Majdouline Sbai : En 2014, 100 milliards de vêtements étaient vendus dans le monde, soit deux fois plus qu’en 2000. La courbe est exponentielle : on pense que l’on est aujourd’hui autour de 150 milliards de vêtements vendus chaque année. Selon les chiffres fournis par l’ADEME, la mode émet 1,2 milliard de tonnes de CO2 chaque année. C’est plus que l’aviation et le trafic maritime international réunis. L’entretien de nos vêtements synthétiques en machine relâche autour de 500 000 tonnes de microplastiques chaque année dans l’océan, soit l’équivalent de plus de 50 milliards de bouteilles en plastique.

Un impact considérable est la consommation d’eau avec l’irrigation, notamment pour le coton, et la phase d’ennoblissement. Cette dernière concerne la finition du textile, dont la teinture et le lavage. Ainsi, l’industrie de la mode est le troisième consommateur des eaux d’irrigation dans le monde. Dans la phase d’ennoblissement, on utilise aussi beaucoup de produits chimiques qui polluent les eaux et se retrouvent aussi en partie dans les vêtements.

Ajoutons à ces impacts le gaspillage lors de la découpe. Environ 15% du tissu part alors à la poubelle, ce qui constitue un énorme gaspillage de ressources. Enfin, on emballe les vêtements dans du plastique (polybag). 15% des emballages jetables dans le monde seraient, au passage utilisés par l’industrie textile. Les vêtements sont ensuite transportés sur des milliers de kilomètres. Environ 70% des textiles achetés en Europe viennent de l’Asie du sud-est, en avion ou en bateau.

Quel est le défi principal pour réduire l’impact de cette industrie ?

L’enjeu capital est de mieux connaître les impacts de l’industrie de la mode au niveau mondial. C’est une industrie très complexe et mondialisée. Il y a une diversité de produits, d’opérateurs, beaucoup de sous-traitance et une certaine forme d’opacité.

Face à cette complexité, il faut avoir une règle : rien ne se perd, tout se transforme. Il faut penser dès le début la réparabilité et la recyclabilité du produit. Et au maximum utiliser des matières recyclées pour faire de nouveaux produits. Il faut aussi développer les techniques pour optimiser les découpes et éviter les chutes. Le design des vêtements devra prendre en compte ces aspects.

En France, autour de 624 000 tonnes de textiles d’habille­ment, linge de maison et chaussures sont mises sur le marché chaque année. Soit environ 2,6 milliards de pièces. On en a collecté et trié 239 000 tonnes en 2018, avec un taux de réemploi d’environ 60%. Les 40% restant sont principalement effilochés ou transformés en chiffons d’essuyage.

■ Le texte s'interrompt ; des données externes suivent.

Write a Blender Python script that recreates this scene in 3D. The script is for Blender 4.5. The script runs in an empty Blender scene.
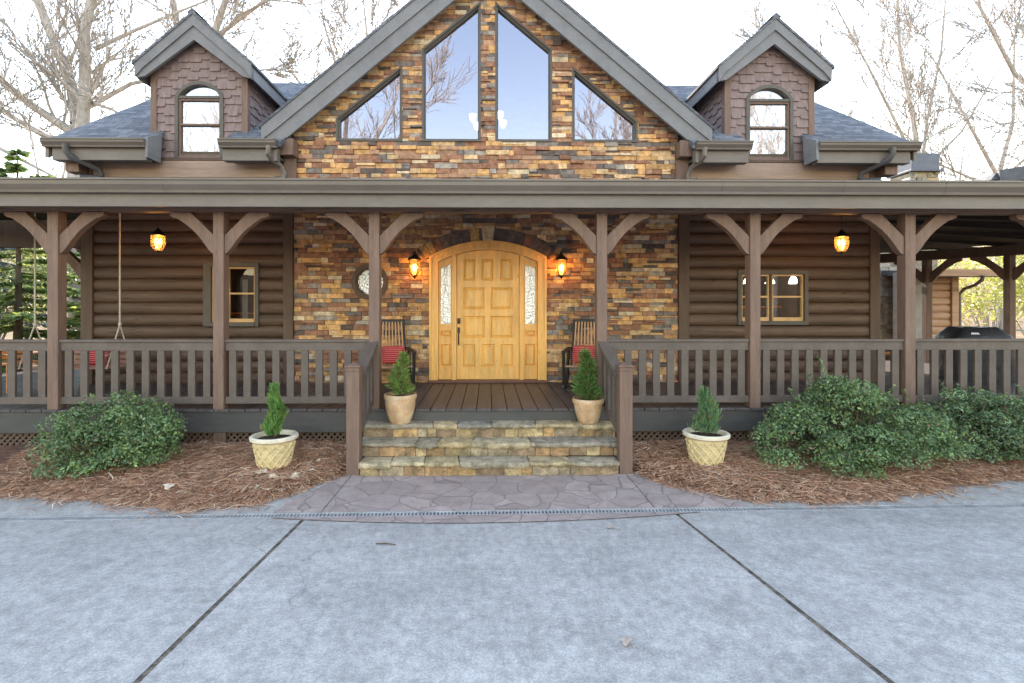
import bpy, math, random
import numpy as np
from mathutils import Vector, Matrix
R = math.radians
sc = bpy.context.scene
col = sc.collection
random.seed(7)
rng = np.random.default_rng(7)

# ------------------------------------------------------------------ camera, sky, sun, exposure
cd = bpy.data.cameras.new("camera"); cam = bpy.data.objects.new("camera", cd); col.objects.link(cam)
cam.location = (0, 0, 1.92); cam.rotation_euler = (R(90), 0, R(-0.785))
cd.sensor_width = 36; cd.lens = 17.93; cd.shift_x = .0166; cd.shift_y = -.0317
cd.clip_start = .05; cd.clip_end = 2000
sc.camera = cam
SUN = Vector((-.06, .87, .47)).normalized()
w = bpy.data.worlds.new("World"); sc.world = w; w.use_nodes = True
nt = w.node_tree; bg = nt.nodes['Background']
sky = nt.nodes.new('ShaderNodeTexSky'); sky.sky_type = 'NISHITA'; sky.sun_disc = False
sky.sun_elevation = math.asin(SUN.z); sky.sun_rotation = math.atan2(SUN.x, SUN.y)
sky.air_density = 1.6; sky.dust_density = .05; sky.ozone_density = .3
nt.links.new(sky.outputs[0], bg.inputs[0]); bg.inputs[1].default_value = .15
sd = bpy.data.lights.new("sun", 'SUN'); so = bpy.data.objects.new("sun", sd); col.objects.link(so)
sd.energy = 3.2; sd.angle = R(.5); sd.color = (1, .93, .82)
so.rotation_euler = (-SUN).to_track_quat('-Z', 'Y').to_euler(); so.location = SUN * 60
vs = sc.view_settings; vs.view_transform = 'Standard'; vs.look = 'None'; vs.gamma = 1; vs.use_curve_mapping = False
vs.exposure = 2.4
vs.use_white_balance = True; vs.white_balance_temperature = 7100; vs.white_balance_tint = 19
sc.render.engine = 'CYCLES'
sc.cycles.max_bounces = 8; sc.cycles.transparent_max_bounces = 12

# ------------------------------------------------------------------ materials
MATS = {}
def nodes(name):
    m = bpy.data.materials.new(name); m.use_nodes = True; t = m.node_tree
    return m, t, t.nodes['Principled BSDF'], t.nodes['Material Output']
def N(t, typ, **kw):
    n = t.nodes.new(typ)
    for k, v in kw.items():
        if k == 'inp':
            for a, b in v.items(): n.inputs[a].default_value = b
        else: setattr(n, k, v)
    return n
def coords(t, scale=(1, 1, 1), out='Object'):
    tc = N(t, 'ShaderNodeTexCoord'); mp = N(t, 'ShaderNodeMapping'); mp.inputs['Scale'].default_value = scale
    t.links.new(tc.outputs[out], mp.inputs[0]); return mp.outputs[0]
def noise(t, vec, scale, detail=5, rough=.6):
    n = N(t, 'ShaderNodeTexNoise', inp={'Scale': scale, 'Detail': detail, 'Roughness': rough})
    t.links.new(vec, n.inputs['Vector']); return n.outputs['Fac']
def mrange(t, val, a, b, c, d):
    n = N(t, 'ShaderNodeMapRange', inp={1: a, 2: b, 3: c, 4: d}); t.links.new(val, n.inputs[0]); return n.outputs[0]
def vmul(t, colr, fac):
    n = N(t, 'ShaderNodeVectorMath', operation='SCALE')
    if isinstance(colr, tuple): n.inputs[0].default_value = colr[:3]
    else: t.links.new(colr, n.inputs[0])
    t.links.new(fac, n.inputs['Scale']); return n.outputs[0]
def mixc(t, fac, a, b):
    n = N(t, 'ShaderNodeMix', data_type='RGBA')
    if isinstance(fac, float): n.inputs[0].default_value = fac
    else: t.links.new(fac, n.inputs[0])
    for i, c in ((6, a), (7, b)):
        if isinstance(c, tuple): n.inputs[i].default_value = (*c[:3], 1)
        else: t.links.new(c, n.inputs[i])
    return n.outputs[2]
def math_(t, op, a, b):
    n = N(t, 'ShaderNodeMath', operation=op)
    for i, c in ((0, a), (1, b)):
        if isinstance(c, (int, float)): n.inputs[i].default_value = c
        else: t.links.new(c, n.inputs[i])
    return n.outputs[0]
def bump(t, b, h, strength, dist=.01):
    n = N(t, 'ShaderNodeBump', inp={'Strength': strength, 'Distance': dist})
    t.links.new(h, n.inputs['Height']); t.links.new(n.outputs[0], b.inputs['Normal'])
def M(name, c=(.5, .5, .5), var=.2, sc_=6, stretch=(1, 1, 1), rough=.65, bmp=.25, bsc=70, bst=None, attr=False, spec=.3,
      metal=0, dirt=None, dist=.006, emit=0, crack=None):
    if name in MATS: return MATS[name]
    m, t, b, o = nodes(name)
    v = coords(t, stretch)
    base = c
    if attr:
        a = N(t, 'ShaderNodeAttribute', attribute_name='Col'); base = a.outputs['Color']
    n1 = noise(t, v, sc_, 6); n2 = noise(t, v, sc_ * 6.3, 4)
    f = math_(t, 'MULTIPLY', mrange(t, n1, .3, .7, 1 - var, 1 + var), mrange(t, n2, .3, .7, 1 - var * .6, 1 + var * .6))
    cc = vmul(t, base, f)
    if dirt:
        dn = noise(t, coords(t, (1, 1, 1)), dirt[1], 7, .7)
        cc = mixc(t, mrange(t, dn, dirt[2], dirt[3], 0, dirt[4]), cc, dirt[0])
    if crack:
        kn = noise(t, coords(t, crack[1]), crack[0], 3, .5)
        line = math_(t, 'ABSOLUTE', math_(t, 'SUBTRACT', kn, .5), 0)
        cc = mixc(t, mrange(t, line, 0, crack[2], crack[3], 0), cc, tuple(v * .25 for v in c))
    t.links.new(cc, b.inputs['Base Color'])
    b.inputs['Roughness'].default_value = rough; b.inputs['Specular IOR Level'].default_value = spec
    b.inputs['Metallic'].default_value = metal
    if emit:
        b.inputs['Emission Color'].default_value = (*c, 1); b.inputs['Emission Strength'].default_value = emit
    if bmp: bump(t, b, noise(t, coords(t, bst or stretch), bsc, 5, .65), bmp, dist)
    MATS[name] = m; return m

def M_leaf(name, trans=.35, rough=.5):
    if name in MATS: return MATS[name]
    m, t, b, o = nodes(name)
    a = N(t, 'ShaderNodeAttribute', attribute_name='Col')
    t.links.new(a.outputs['Color'], b.inputs['Base Color']); b.inputs['Roughness'].default_value = rough
    b.inputs['Specular IOR Level'].default_value = .3
    tr = N(t, 'ShaderNodeBsdfTranslucent'); t.links.new(vmul(t, a.outputs['Color'], math_(t, 'ADD', 1.4, 0)), tr.inputs[0])
    mx = N(t, 'ShaderNodeMixShader', inp={0: trans})
    t.links.new(b.outputs[0], mx.inputs[1]); t.links.new(tr.outputs[0], mx.inputs[2]); t.links.new(mx.outputs[0], o.inputs[0])
    MATS[name] = m; return m

def M_roof(name, axis):
    m, t, b, o = nodes(name)
    tc = N(t, 'ShaderNodeTexCoord'); sp = N(t, 'ShaderNodeSeparateXYZ'); t.links.new(tc.outputs['Object'], sp.inputs[0])
    cb = N(t, 'ShaderNodeCombineXYZ'); t.links.new(sp.outputs[axis], cb.inputs[0])
    k = {0: 1.80, 1: 1.55}[axis]
    t.links.new(math_(t, 'MULTIPLY', sp.outputs[2], k), cb.inputs[1])
    nz = noise(t, tc.outputs['Object'], 9, 3)
    br = N(t, 'ShaderNodeTexBrick', offset=.37, squash=1.25, squash_frequency=3, inp={'Scale': 1, 'Mortar Size': .006, 'Mortar Smooth': .2, 'Bias': 0, 'Brick Width': .17, 'Row Height': .12})
    br.inputs['Color1'].default_value = (.17, .175, .19, 1); br.inputs['Color2'].default_value = (.065, .07, .085, 1)
    br.inputs['Mortar'].default_value = (.03, .03, .035, 1)
    t.links.new(cb.outputs[0], br.inputs['Vector'])
    big = noise(t, tc.outputs['Object'], 1.1, 4)
    gr = noise(t, tc.outputs['Object'], 160, 2)
    f = math_(t, 'MULTIPLY', mrange(t, big, .3, .7, .8, 1.2), mrange(t, gr, .3, .7, .65, 1.35))
    t.links.new(vmul(t, br.outputs['Color'], f), b.inputs['Base Color']); b.inputs['Roughness'].default_value = .9
    saw = N(t, 'ShaderNodeMath', operation='FRACT'); t.links.new(math_(t, 'MULTIPLY', math_(t, 'MULTIPLY', sp.outputs[2], k), 1 / .12), saw.inputs[0])
    h = math_(t, 'SUBTRACT', math_(t, 'ADD', math_(t, 'MULTIPLY', gr, .25), br.outputs['Fac'] if False else math_(t, 'SUBTRACT', 1, saw.outputs[0])), math_(t, 'MULTIPLY', br.outputs['Fac'], .8))
    bump(t, b, h, .6, .012)
    return m

def M_glass(name, refl, tint=(.9, .93, .95), rough=0.0, wav=.004, gcol=(.95, .96, 1)):
    m, t, b, o = nodes(name); t.nodes.remove(b)
    tr = N(t, 'ShaderNodeBsdfTransparent'); tr.inputs[0].default_value = (*tint, 1)
    gl = N(t, 'ShaderNodeBsdfGlossy'); gl.inputs['Roughness'].default_value = rough; gl.inputs[0].default_value = (*gcol, 1)
    if wav:
        bp = N(t, 'ShaderNodeBump', inp={'Strength': .15, 'Distance': wav}); t.links.new(noise(t, coords(t), 1.6, 1), bp.inputs['Height'])
        t.links.new(bp.outputs[0], gl.inputs['Normal'])
    fr = N(t, 'ShaderNodeFresnel', inp={'IOR': 1.5})
    mx = N(t, 'ShaderNodeMixShader'); t.links.new(mrange(t, fr.outputs[0], 0, 1, refl, 1), mx.inputs[0])
    t.links.new(tr.outputs[0], mx.inputs[1]); t.links.new(gl.outputs[0], mx.inputs[2]); t.links.new(mx.outputs[0], o.inputs[0])
    return m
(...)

Y a-t-il des fibres moins polluantes que d’autres ? Lesquelles privilégier ?

63% des fibres utilisées dans le monde sont issues de la chimie, qu’elles soient synthétiques – polyesters, acrylique et autres – ou à base de bois transformé chimiquement (le bambou, la viscose et le tencel). En parallèle, 26% des fibres sont en coton et 11% sont en matières naturelles hors coton, à savoir majoritairement laine, soie et lin.

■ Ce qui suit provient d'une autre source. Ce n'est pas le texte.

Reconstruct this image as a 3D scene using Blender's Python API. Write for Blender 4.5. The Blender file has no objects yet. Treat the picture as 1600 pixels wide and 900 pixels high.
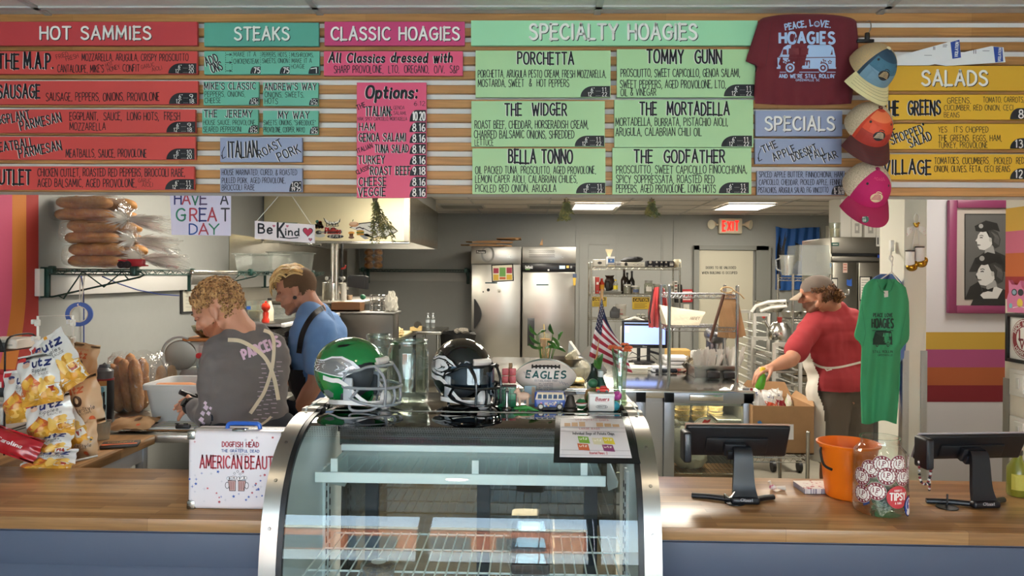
import bpy,bmesh,math,random
from mathutils import Vector as Vec,Matrix,Euler
from math import sin,cos,radians as rad_
PI=math.pi
rnd=random.Random(11)
SC=bpy.context.scene
COL=SC.collection
def sv(n,k,v):n.inputs[k].default_value=v
def nd(nt,k):return nt.nodes.new(k)
# camera
F_PX=1150.
EYE=Vec((0.,0.,1.65))
cam_d=bpy.data.cameras.new('camera');cam_d.sensor_width=36.
cam_d.lens=F_PX/1600*36.
cam_d.shift_y=-20/1600.
cam_d.clip_start=.05;cam_d.clip_end=300
cam=bpy.data.objects.new('camera',cam_d);COL.objects.link(cam)
CAM_ROT=Matrix.Rotation(rad_(1.5),3,'Z')@Matrix.Rotation(PI/2,3,'X')@Matrix.Rotation(.008,3,'Z')
cam.matrix_world=Matrix.Translation(EYE)@CAM_ROT.to_4x4()
SC.camera=cam
def at(u,v,Y):
 d=CAM_ROT@Vec(((u-800)/F_PX,-(v-430)/F_PX,-1.))
 return EYE+d*(Y/d.y)
def on_z(u,v,z):
 d=CAM_ROT@Vec(((u-800)/F_PX,-(v-430)/F_PX,-1.))
 return EYE+d*((z-EYE.z)/d.z)
 # exposure, sky, sun, lamps
SC.view_settings.view_transform='Standard'
SC.view_settings.look='None'
SC.view_settings.gamma=1.
SC.view_settings.use_curve_mapping=0
SC.view_settings.exposure=.35
SC.cycles.use_denoising=1
SC.cycles.max_bounces=8;SC.cycles.diffuse_bounces=4;SC.cycles.glossy_bounces=4
SC.cycles.transmission_bounces=6;SC.cycles.transparent_max_bounces=24
SC.cycles.caustics_reflective=0;SC.cycles.caustics_refractive=0
SC.cycles.sample_clamp_indirect=8.
world=bpy.data.worlds.new('sky');SC.world=world;world.use_nodes=1
wn=world.node_tree;wn.nodes.clear()
w_out=nd(wn,'ShaderNodeOutputWorld');w_bg=nd(wn,'ShaderNodeBackground')
w_tc=nd(wn,'ShaderNodeTexCoord');w_sep=nd(wn,'ShaderNodeSeparateXYZ');w_ramp=nd(wn,'ShaderNodeValToRGB')
w_ramp.color_ramp.elements[0].position=0.;w_ramp.color_ramp.elements[0].color=(.8,.88,1.,1)
w_ramp.color_ramp.elements[1].position=.6;w_ramp.color_ramp.elements[1].color=(.36,.55,.95,1)
wn.links.new(w_tc.outputs['Generated'],w_sep.inputs[0]);wn.links.new(w_sep.outputs['Z'],w_ramp.inputs[0])
wn.links.new(w_ramp.outputs[0],w_bg.inputs[0]);sv(w_bg,1,13.)
wn.links.new(w_bg.outputs[0],w_out.inputs[0])
def lamp(name,kind,loc,energy,color=(1,1,1),rot=(0,0,0),size=None,sy=None,portal=0):
 l=bpy.data.lights.new(name,kind);l.energy=energy;l.color=color
 if kind=='AREA':
  l.shape='RECTANGLE';l.size=size;l.size_y=sy or size
  if portal:l.cycles.is_portal=1
 o=bpy.data.objects.new(name,l);COL.objects.link(o);o.location=loc;o.rotation_euler=rot
 return o
sun=lamp('sun','SUN',(0,-10,20),47.,(1.,.93,.82),rot=(rad_(-48),0,rad_(18)))
sun.data.angle=.01
WIN_Y=-2.6
lamp('window_portal','AREA',(-.2,WIN_Y+.02,1.27),10,rot=(PI/2,0,0),size=4.9,sy=2.,portal=1)
CEIL=2.6
# materials
def lin(h):
 h=h.lstrip('#');h=''.join(c*2 for c in h)if len(h)==3 else h
 v=[int(h[i:i+2],16)/255 for i in(0,2,4)]
 return tuple((c/12.92 if c<=.04045 else((c+.055)/1.055)**2.4)for c in v)+(1.,)
_mc={}
def M(h,rough=.5,metal=0.,spec=.5,emit=0.,coat=0.,bump=0.,bscale=40.,var=0.,sheen=0.):
 key=(h,rough,metal,spec,emit,coat,bump,bscale,var,sheen)
 if key in _mc:return _mc[key]
 m=bpy.data.materials.new('mat_'+h.strip('#'));m.use_nodes=1
 nt=m.node_tree;b=nt.nodes['Principled BSDF']
 sv(b,'Base Color',lin(h));sv(b,'Roughness',rough)
 sv(b,'Metallic',metal);sv(b,'Specular IOR Level',spec)
 if coat:sv(b,'Coat Weight',coat);sv(b,'Coat Roughness',.05)
 if sheen:sv(b,'Sheen Weight',sheen)
 if emit:
  sv(b,'Emission Color',lin(h));sv(b,'Emission Strength',emit)
 if bump or var:
  tc=nd(nt,'ShaderNodeTexCoord');n=nd(nt,'ShaderNodeTexNoise')
  sv(n,'Scale',bscale);sv(n,'Detail',4)
  nt.links.new(tc.outputs['Object'],n.inputs['Vector'])
  if bump:
   bp=nd(nt,'ShaderNodeBump');sv(bp,'Strength',bump);sv(bp,'Distance',.01)
   nt.links.new(n.outputs[0],bp.inputs['Height']);nt.links.new(bp.outputs[0],b.inputs['Normal'])
  if var:
   mx=nd(nt,'ShaderNodeMix');mx.data_type='RGBA'
   c=lin(h)
   sv(mx,'A',tuple(x*(1-var)for x in c[:3])+(1,))
   sv(mx,'B',tuple(min(1,x*(1+var))for x in c[:3])+(1,))
   nt.links.new(n.outputs[0],mx.inputs['Factor']);nt.links.new(mx.outputs['Result'],b.inputs['Base Color'])
 _mc[key]=m
 return m
def wood(c1,c2,pw=.045,pl=.7,rough=.35,axis='X',rings=1.,seams=.35):
 key=('wood',c1,c2,pw,pl,rough,axis,rings,seams)
 if key in _mc:return _mc[key]
 m=bpy.data.materials.new('wood');m.use_nodes=1;nt=m.node_tree;L=nt.links
 b=nt.nodes['Principled BSDF'];tc=nd(nt,'ShaderNodeTexCoord');mp=nd(nt,'ShaderNodeMapping')
 if axis=='Y':sv(mp,'Rotation',(0,0,PI/2))
 if axis=='XZ':sv(mp,'Rotation',(PI/2,0,0))
 L.new(tc.outputs['Object'],mp.inputs[0])
 br=nd(nt,'ShaderNodeTexBrick')
 sv(br,'Color1',lin(c1));sv(br,'Color2',lin(c2))
 mc=lin(c2);sv(br,'Mortar',tuple(x*(1-seams)for x in mc[:3])+(1,))
 sv(br,'Scale',1.);sv(br,'Mortar Size',.0007);sv(br,'Mortar Smooth',.4)
 sv(br,'Brick Width',pl);sv(br,'Row Height',pw);br.offset=.37;br.offset_frequency=2
 sv(br,'Bias',-.1)
 L.new(mp.outputs[0],br.inputs['Vector'])
 m2=nd(nt,'ShaderNodeMapping');sv(m2,'Scale',(3.,60.,60.))
 L.new(mp.outputs[0],m2.inputs[0])
 n=nd(nt,'ShaderNodeTexNoise');sv(n,'Scale',1.5*rings);sv(n,'Detail',6)
 sv(n,'Distortion',.6)
 L.new(m2.outputs[0],n.inputs['Vector'])
 rp=nd(nt,'ShaderNodeValToRGB');rp.color_ramp.elements[0].position=.3;rp.color_ramp.elements[0].color=(.62,.58,.55,1)
 rp.color_ramp.elements[1].position=.7;rp.color_ramp.elements[1].color=(1.12,1.1,1.08,1)
 L.new(n.outputs[0],rp.inputs[0])
 mu=nd(nt,'ShaderNodeMix');mu.data_type='RGBA';mu.blend_type='MULTIPLY';sv(mu,'Factor',.75)
 L.new(br.outputs['Color'],mu.inputs['A']);L.new(rp.outputs[0],mu.inputs['B'])
 L.new(mu.outputs['Result'],b.inputs['Base Color']);sv(b,'Roughness',rough)
 _mc[key]=m
 return m
def steel(h='#b9b7b0',rough=.28,streak=(2,2,60),bump=.05,dirt=.12,aniso=0.):
 key=('steel',h,rough,streak,bump,dirt)
 if key in _mc:return _mc[key]
 m=bpy.data.materials.new('steel');m.use_nodes=1;nt=m.node_tree;L=nt.links
 b=nt.nodes['Principled BSDF'];sv(b,'Metallic',1.)
 tc=nd(nt,'ShaderNodeTexCoord');mp=nd(nt,'ShaderNodeMapping');sv(mp,'Scale',streak)
 L.new(tc.outputs['Object'],mp.inputs[0])
 n=nd(nt,'ShaderNodeTexNoise');sv(n,'Scale',4);sv(n,'Detail',5)
 L.new(mp.outputs[0],n.inputs['Vector'])
 n2=nd(nt,'ShaderNodeTexNoise');sv(n2,'Scale',2.2);sv(n2,'Detail',3)
 L.new(tc.outputs['Object'],n2.inputs['Vector'])
 mr=nd(nt,'ShaderNodeMapRange');sv(mr,'To Min',max(.02,rough-.08));sv(mr,'To Max',rough+.12)
 L.new(n.outputs[0],mr.inputs['Value']);L.new(mr.outputs[0],b.inputs['Roughness'])
 c=lin(h);mx=nd(nt,'ShaderNodeMix');mx.data_type='RGBA'
 sv(mx,'A',tuple(x*(1-dirt)for x in c[:3])+(1,));sv(mx,'B',tuple(min(1,x*(1+dirt))for x in c[:3])+(1,))
 L.new(n2.outputs[0],mx.inputs['Factor']);L.new(mx.outputs['Result'],b.inputs['Base Color'])
 if bump:
  bp=nd(nt,'ShaderNodeBump');sv(bp,'Strength',bump);sv(bp,'Distance',.02)
  L.new(n2.outputs[0],bp.inputs['Height']);L.new(bp.outputs[0],b.inputs['Normal'])
 _mc[key]=m
 return m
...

Les matières à privilégier sont les matières réemployées et recyclées. Elles permettent d’aller la durée de vie du textile et d’éviter la phase amont de production. On sait qu’il faut réduire la part du coton qui utilise beaucoup de pesticides, ainsi que des matières synthétiques qui sont issues de la pétrochimie et relâchent des microplastiques. Mais pour le reste, la question principale demeure la traçabilité. Il ne faut pas que les fibres provoquent du déboisement et doivent être produites dans de bonnes conditions de travail. Les matières naturelles végétales qui nécessitent peu d’eau et pas de pesticides, comme le lin et le chanvre, sont à favoriser. Pour un rendu esthétique différent, le tencel peut être intéressant, mais le problème reste la traçabilité. Pour les non végans, la laine et le cuir peuvent être intéressants, mais doivent provenir d’élevages équitables, avec de l’agroforesterie.

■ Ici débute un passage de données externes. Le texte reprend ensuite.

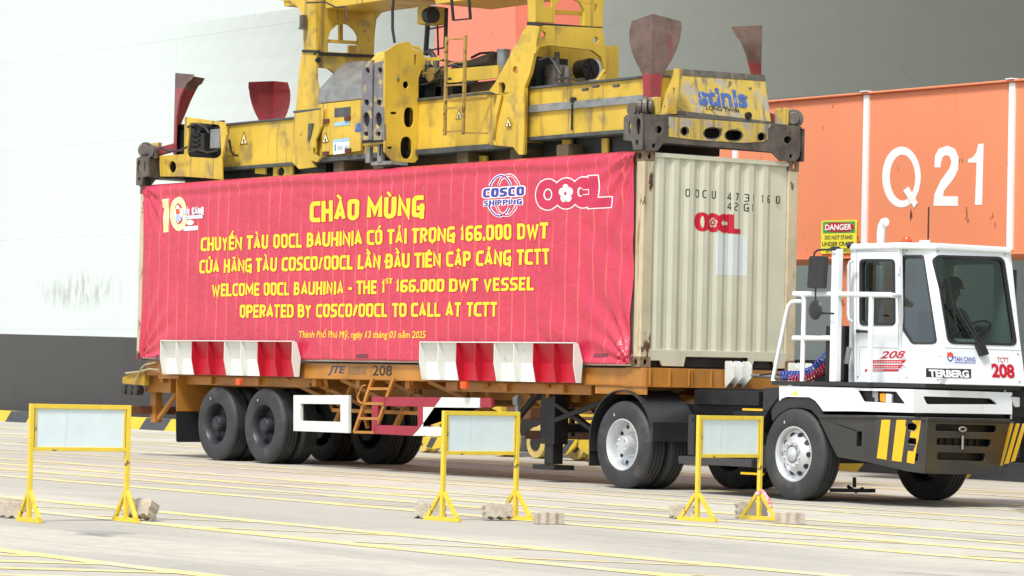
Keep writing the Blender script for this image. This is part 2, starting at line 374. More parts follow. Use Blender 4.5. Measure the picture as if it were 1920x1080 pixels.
# banner vinyl: red with paler stripes along the corrugation ridges
PITCH = .2785; XPH = -.21
def banner_mat():
    m = bpy.data.materials.new('red_banner_vinyl'); m.use_nodes = True; N = m.node_tree.nodes; L = m.node_tree.links
    b = N['Principled BSDF']; b.inputs['Roughness'].default_value = .34; b.inputs['Specular IOR Level'].default_value = .7
    tc = N.new('ShaderNodeTexCoord'); sx = N.new('ShaderNodeSeparateXYZ'); L.new(tc.outputs['Object'], sx.inputs[0])
    def mth(op, a, v=None, w_=None):
        n = N.new('ShaderNodeMath'); n.operation = op; L.new(a, n.inputs[0])
        if v is not None:
            if hasattr(v, 'links'): L.new(v, n.inputs[1])
            else: n.inputs[1].default_value = v
        return n.outputs[0]
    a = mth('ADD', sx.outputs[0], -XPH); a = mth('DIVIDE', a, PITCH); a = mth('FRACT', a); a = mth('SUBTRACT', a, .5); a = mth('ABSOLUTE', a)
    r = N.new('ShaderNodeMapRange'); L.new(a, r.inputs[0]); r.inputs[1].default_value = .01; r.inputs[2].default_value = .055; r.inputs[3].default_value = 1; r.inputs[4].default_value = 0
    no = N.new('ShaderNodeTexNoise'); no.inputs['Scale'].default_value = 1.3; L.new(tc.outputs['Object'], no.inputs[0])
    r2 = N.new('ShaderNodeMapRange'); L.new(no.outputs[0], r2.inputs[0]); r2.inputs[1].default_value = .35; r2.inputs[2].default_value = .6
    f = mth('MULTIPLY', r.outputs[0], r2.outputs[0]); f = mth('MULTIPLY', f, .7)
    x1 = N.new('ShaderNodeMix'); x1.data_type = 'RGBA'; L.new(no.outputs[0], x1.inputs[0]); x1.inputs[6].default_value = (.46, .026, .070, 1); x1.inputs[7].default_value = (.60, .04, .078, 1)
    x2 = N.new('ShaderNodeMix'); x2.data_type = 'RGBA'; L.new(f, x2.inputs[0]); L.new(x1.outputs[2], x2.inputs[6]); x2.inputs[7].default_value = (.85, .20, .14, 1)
    L.new(x2.outputs[2], b.inputs['Base Color'])
    n2 = N.new('ShaderNodeTexNoise'); n2.inputs['Scale'].default_value = 5; n2.inputs['Distortion'].default_value = 1.2; L.new(tc.outputs['Object'], n2.inputs[0])
    bp = N.new('ShaderNodeBump'); bp.inputs['Strength'].default_value = .5; bp.inputs['Distance'].default_value = .03; L.new(n2.outputs[0], bp.inputs['Height']); L.new(bp.outputs[0], b.inputs['Normal'])
    return m
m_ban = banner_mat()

# ---------------------------------------------------------------- ground, quay, water, markings
def gf(x): return -.0037*(min(12, max(-9, x))+9)      # the apron falls very slightly towards the front of the truck
def gcut(me):
    bm = bmesh.new(); bm.from_mesh(me)
    for x_ in (-9, 12): bmesh.ops.bisect_plane(bm, geom=bm.verts[:]+bm.edges[:]+bm.faces[:], plane_co=(x_, 0, 0), plane_no=(1, 0, 0))
    for v in bm.verts: v.co.z += gf(v.co.x)
    bm.to_mesh(me); bm.free()
def qy(x): return 12.75-(x+41.4)*.1064        # line of the quay kerb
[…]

De nouvelles matières, réalisées avec des sous-produits de l’industrie agroalimentaire, arrivent sur le marché. C’est par exemple le cas avec des épluchures d’agrumes ou du marc de café. Nous pourrions faire la même chose avec les épluchures de betteraves. Avec les enjeux environnementaux, il faut se demander quelles doivent être les matières du 21e siècle. Ce ne peut pas être les mêmes que celles d’aujourd’hui. Plein de nouvelles filières naturelles sont à créer.